Visit to the British Library

On Monday 1 February 2015, I visited the British Library to gain an overview of how the Library functions, what the important issues are to the Library as a public institution and what pressures it is currently facing.

 

I was delighted to hear about the Save Our Sounds programme from Will Prentice. In a 2 page vision document Will persuaded the BL and philantropists to invest in the vital and enormous task of preserving the recorded and voice and stories from people’s lives. The British Library’s Sound Archive consists of over 6.5 million recordings preserving oral history from the 1880s to the present day. Save Our Sounds seeks to digitalise these recordings.
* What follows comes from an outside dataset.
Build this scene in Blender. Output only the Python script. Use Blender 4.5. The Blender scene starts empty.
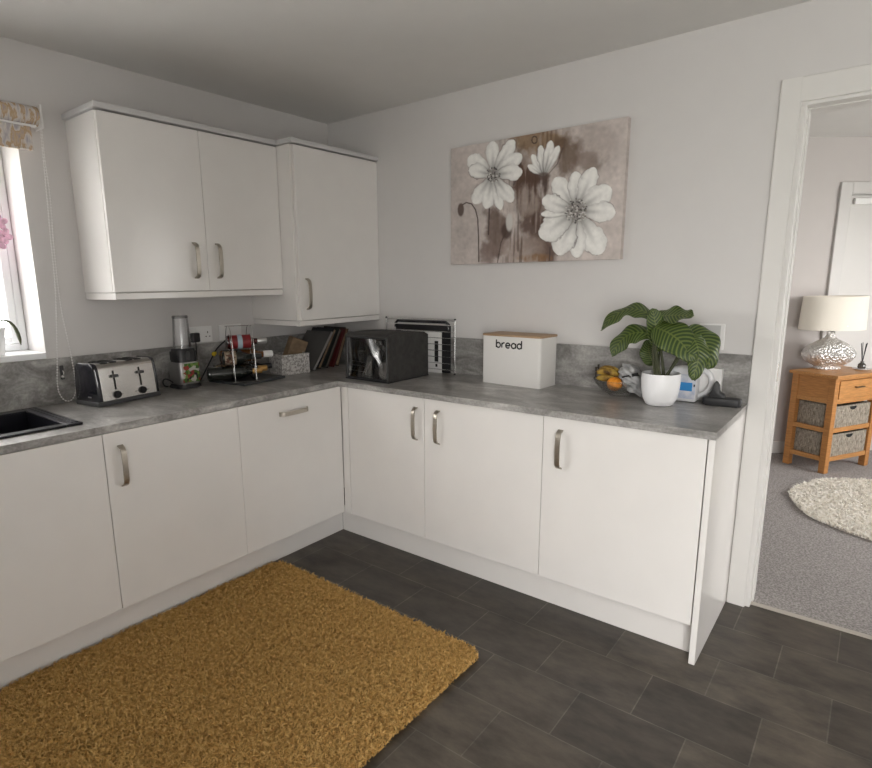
import bpy, bmesh, math, random
from mathutils import Vector, Matrix
import numpy as np
random.seed(7); rng = np.random.default_rng(7)
sc = bpy.context.scene
col = sc.collection
PI = math.pi
def R(d): return math.radians(d)
Y0 = 0.028          # inner face of the window wall
WT, WB = 0.910, 0.882

# ------------------------------------------------------------------ materials
def new_mat(name):
    m = bpy.data.materials.new(name); m.use_nodes = True
    nt = m.node_tree; b = nt.nodes['Principled BSDF']
    return m, nt, b
def mat(name, c, rough=0.5, metal=0.0, coat=0.0, var=0.0, vscale=8.0, bump=0.0, bscale=60.0, spec=0.5, stretch=(1,1,1)):
    m, nt, b = new_mat(name)
    b.inputs['Base Color'].default_value = (*c, 1); b.inputs['Roughness'].default_value = rough
    b.inputs['Metallic'].default_value = metal; b.inputs['Specular IOR Level'].default_value = spec
    if coat: b.inputs['Coat Weight'].default_value = coat; b.inputs['Coat Roughness'].default_value = 0.08
    tc = nt.nodes.new('ShaderNodeTexCoord'); mp = nt.nodes.new('ShaderNodeMapping')
    mp.inputs['Scale'].default_value = stretch
    nt.links.new(tc.outputs['Object'], mp.inputs['Vector'])
    n = nt.nodes.new('ShaderNodeTexNoise'); n.inputs['Scale'].default_value = vscale; n.inputs['Detail'].default_value = 6
    nt.links.new(mp.outputs['Vector'], n.inputs['Vector'])
    v = max(var, 0.012)
    rp = nt.nodes.new('ShaderNodeValToRGB')
    rp.color_ramp.elements[0].position = 0.3; rp.color_ramp.elements[1].position = 0.7
    rp.color_ramp.elements[0].color = (*[max(0, x*(1-v)) for x in c], 1)
    rp.color_ramp.elements[1].color = (*[min(1, x*(1+v)) for x in c], 1)
    nt.links.new(n.outputs['Fac'], rp.inputs['Fac']); nt.links.new(rp.outputs['Color'], b.inputs['Base Color'])
    if bump:
        n2 = nt.nodes.new('ShaderNodeTexNoise'); n2.inputs['Scale'].default_value = bscale; n2.inputs['Detail'].default_value = 4
        nt.links.new(mp.outputs['Vector'], n2.inputs['Vector'])
        bp = nt.nodes.new('ShaderNodeBump'); bp.inputs['Strength'].default_value = bump; bp.inputs['Distance'].default_value = 0.004
        nt.links.new(n2.outputs['Fac'], bp.inputs['Height']); nt.links.new(bp.outputs['Normal'], b.inputs['Normal'])
    return m
def ramp(nt, stops, interp='LINEAR'):
    r = nt.nodes.new('ShaderNodeValToRGB'); cr = r.color_ramp; cr.interpolation = interp
    while len(cr.elements) < len(stops): cr.elements.new(0.5)
    for e, (p, c) in zip(cr.elements, stops): e.position = p; e.color = (*c, 1)
    return r

M = {}
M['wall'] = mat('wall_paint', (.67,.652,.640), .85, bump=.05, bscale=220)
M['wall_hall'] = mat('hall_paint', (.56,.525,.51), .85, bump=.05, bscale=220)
M['ceiling'] = mat('ceiling_paint', (.74,.73,.71), .9, bump=.05, bscale=200)
M['gloss'] = mat('white_satin_foil', (.80,.78,.755), .22, spec=.5)
M['carcass'] = mat('white_melamine', (.74,.725,.70), .5)
M['trimw'] = mat('white_gloss_wood', (.74,.725,.70), .35)
M['cornice'] = mat('cornice_foil', (.58,.575,.575), .4)
M['upvc'] = mat('white_upvc', (.86,.87,.88), .3)
M['nickel'] = mat('brushed_nickel', (.50,.46,.40), .38, 1.0, var=.06, vscale=90)
M['chrome'] = mat('polished_chrome', (.78,.78,.78), .12, 1.0)
M['steel'] = mat('brushed_steel', (.60,.58,.555), .20, 1.0, var=.06, vscale=25, stretch=(1,1,12))
M['black'] = mat('black_plastic', (.018,.018,.02), .3)
M['blackgloss'] = mat('black_gloss', (.012,.012,.018), .12, coat=.5)
M['dgrey'] = mat('dark_grey_plastic', (.055,.055,.058), .45)
M['hole'] = mat('deep_black', (.006,.006,.006), .8)
M['wplastic'] = mat('white_plastic', (.80,.79,.78), .35)
M['socket'] = mat('socket_white', (.86,.85,.84), .35)
M['ceramic'] = mat('white_ceramic', (.86,.86,.87), .3)
M['soil'] = mat('potting_soil', (.035,.022,.014), .95, var=.6, vscale=80, bump=.8, bscale=120)
M['sink'] = mat('black_composite', (.010,.010,.014), .3, var=.3, vscale=200)
M['seal'] = mat('dark_seam', (.03,.03,.03), .8)

def concrete(name, dark=.85):
    m, nt, b = new_mat(name)
    tc = nt.nodes.new('ShaderNodeTexCoord'); mp = nt.nodes.new('ShaderNodeMapping'); mp.inputs['Scale'].default_value = (2.2, 1.0, 3.2)
    nt.links.new(tc.outputs['Object'], mp.inputs['Vector'])
    n = nt.nodes.new('ShaderNodeTexNoise'); n.inputs['Scale'].default_value = 4; n.inputs['Detail'].default_value = 10; n.inputs['Roughness'].default_value = .68; n.inputs['Distortion'].default_value = .7
    nt.links.new(mp.outputs['Vector'], n.inputs['Vector'])
    d = dark
    r = ramp(nt, [(.30,(.125*d,.119*d,.112*d)), (.44,(.215*d,.208*d,.198*d)), (.56,(.315*d,.306*d,.294*d)), (.70,(.47*d,.46*d,.445*d))])
    nt.links.new(n.outputs['Fac'], r.inputs['Fac'])
    n2 = nt.nodes.new('ShaderNodeTexNoise'); n2.inputs['Scale'].default_value = 90; n2.inputs['Detail'].default_value = 3
    nt.links.new(tc.outputs['Object'], n2.inputs['Vector'])
    mx = nt.nodes.new('ShaderNodeMix'); mx.data_type = 'RGBA'; mx.blend_type = 'OVERLAY'; mx.inputs[0].default_value = .35
    nt.links.new(r.outputs['Color'], mx.inputs[6]); nt.links.new(n2.outputs['Fac'], mx.inputs[7])
    nt.links.new(mx.outputs[2], b.inputs['Base Color'])
    b.inputs['Roughness'].default_value = .30
    bp = nt.nodes.new('ShaderNodeBump'); bp.inputs['Strength'].default_value = .12; bp.inputs['Distance'].default_value = .002
    nt.links.new(n.outputs['Fac'], bp.inputs['Height']); nt.links.new(bp.outputs['Normal'], b.inputs['Normal'])
    return m
M['worktop'] = concrete('grey_concrete_laminate', 1.22)
M['splash'] = concrete('grey_concrete_upstand', 1.1)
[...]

I also met with Dr Nur Sobers-Khan, the Lead Curator for South Asia to see how the Library is digitising historic South Asian texts.

 

At the Alan Turing Institute headquarters which is housed in the Library but with a separate Board, a joint venture which seeks to establish new research excellence on big data, an important issue in the modern age. The Business & IP Centre in the Library has helped 1000 businesses with help on business plans and intellectual property advice. It is a free service for those with readers pass. Entrepreneurs are offered vital help and support with their ideas and many have succeeded in launching businesses. In the centre, I saw the success story of the collapsible bottle ‘Aquatina’.

 

Over lunch the Chief Executive Roly Keating said that now there has been a 4 year settlement, the BL can make progress on the future direction. This is set out in the document Living Knowledge. The Library offers more than just research collections of over 150 million items. The Library’s other services, including offering entrepreneurs a programme of practical workshops through its Business & IP Centre, which provides help with business plans and intellectual property advice and positively changes the people’s lives. The Library has also had to accommodate a growing number of students who need a place to work following the increase in Universities admissions. I could see the impact on the Library particularly as it offers 200,000 reference transactions.

 

I organised this visit as part of my Industry and Parliament Trust (IPT) Fellowship. As part of the IPT Fellowship I wanted to see the effect on business and public sector institutions of all sizes, how they operate and make decisions and the pressures they face. I am grateful to all the staff who spoke with me and showed me around this wonderful resource for the public good.